This master thesis explores and analyses the linguistic and discursive mechanisms of argumentation in the debate of the Honorary Senate of the Argentine nation on the legalisation of abortion.
The theoretical part of the thesis first introduces the basic premises of discourse analysis, critical discourse analysis, argumentation in language, and defines the mechanisms of argumentation. This is followed by a placement in the historical context, highlighting the central emphases of Argentine political history, the course of feminism, and the struggle for the legalisation of abortion in Argentina.
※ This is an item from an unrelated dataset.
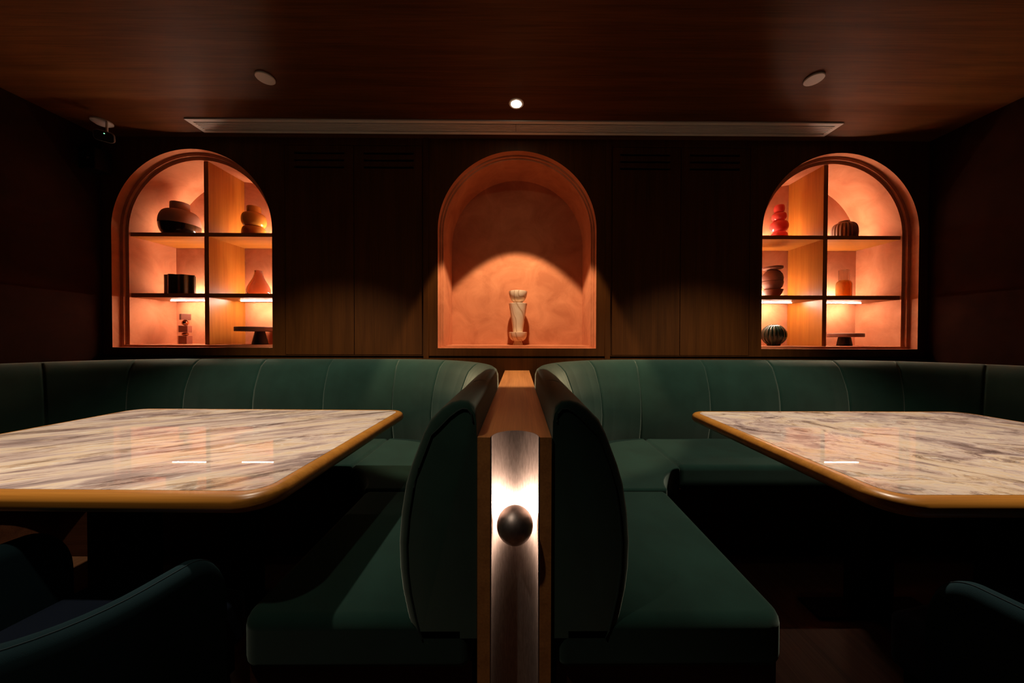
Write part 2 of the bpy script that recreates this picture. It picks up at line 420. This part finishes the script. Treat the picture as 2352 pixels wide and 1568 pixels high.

The empirical part consists of an analysis of eight examples of political discourse from the debate of the Honorable Senate of the Argentine Nation, namely from 29/12/2020, when the law legalizing abortion was passed in Argentina. The sample of analysed texts includes four speeches by senators who supported the law legalising abortion and four speeches by senators who opposed the law. In these cases, the focus is on the specific linguistic and discursive mechanisms that are key to the argumentative structure of each speech, namely: the lexical units of argumentation, interrogative and exclamatory sentences, argumentative connectors and operators, and ironic implicatures and metaphors.
The aim of the master's thesis is analysing the most common elements as carriers of argumentation, and determinating whether personal or impersonal structures predominate in the analysed speeches, and in which cases one or the other predominates.